Thursday, March 12, 2009

20 days to break a habit...

I don't know where to start.




I'm going to be blogging more. But it's going to be different.




I've run out of good stories. I'm no longer working alone in a blind man's basement. No longer living with my crazy religious parents. No longer going on random dates with sketchy drunk russian guys.




I'm going to try and get better stories for you. I had one ready to go and I asked my non sketchy non drunk non russian friend ben to put together a corresponding image to post with my story. I figured this would make people forget that it wasn't really an interesting story at all. That was the plan. If you've met either Ben or myself then you know what happened. No picture, no story, sorry.




I've been saying sorry a lot recently. I want to stop. I want to stop having to say I'm sorry. I've been unhappy for a while. I want to stop all that. I'd like to stop working in advertising and living in Jersey City but that's not going to change at least for the next six months (the latter at least, who knows about the former). In the meantime, I'm going to focus my attention elsehwere. Here for one.
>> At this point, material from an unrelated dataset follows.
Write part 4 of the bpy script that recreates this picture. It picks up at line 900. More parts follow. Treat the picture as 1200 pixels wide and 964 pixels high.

My friend Ben told me that it takes 20 days to break a habit. I believe him. April 1st is exactly 20 days from today. I've mentioned before that I don't like March. Mostly because it's a lie. It lies to you and makes you believe it's something it's not. I feel like I've become March. It's also a 31 day month with not a single closed work holiday. That means an extra long month of full five day work weeks.




But this March is going to be different. Every year March pushes me. It just pushes and pushes. This year, I'm fighting back. Watch out March, I'm coming for you!




I'm going to be posting on here a lot more. Some of my posts will be similar to previous posts. Some are going to be super duper random and maybe not make sense to anyone but me. I'm okay with that, I hope you are, too. Some of my stories will be about things that happened last month, last year, or even longer ago, when I actually had good stories to tell. Maybe by writing about them, I'll remember what makes a good story and I'll be more aware when a good story opportunity presents itself to me in the future.




During my not-so-brief blogging hiatus I was updating my tumblr truth and beauty bombs. You can check that out too if you want. Again, a lot of the stuff on there might make sense to no one but me, but a lot of its shiny and pretty so feel free to take a look around. A lot of the extra random stuff on there will probably eventually become a longer post explained on here so, you know, that's cool.




I guess I hope people read this. I mean, that's the point, right? I guess it doesn't really matter. I guess that's part of the habit. Caring if anyone's reading this. So maybe in 20 days it'll all be different. Maybe in 20 days it'll all be good again.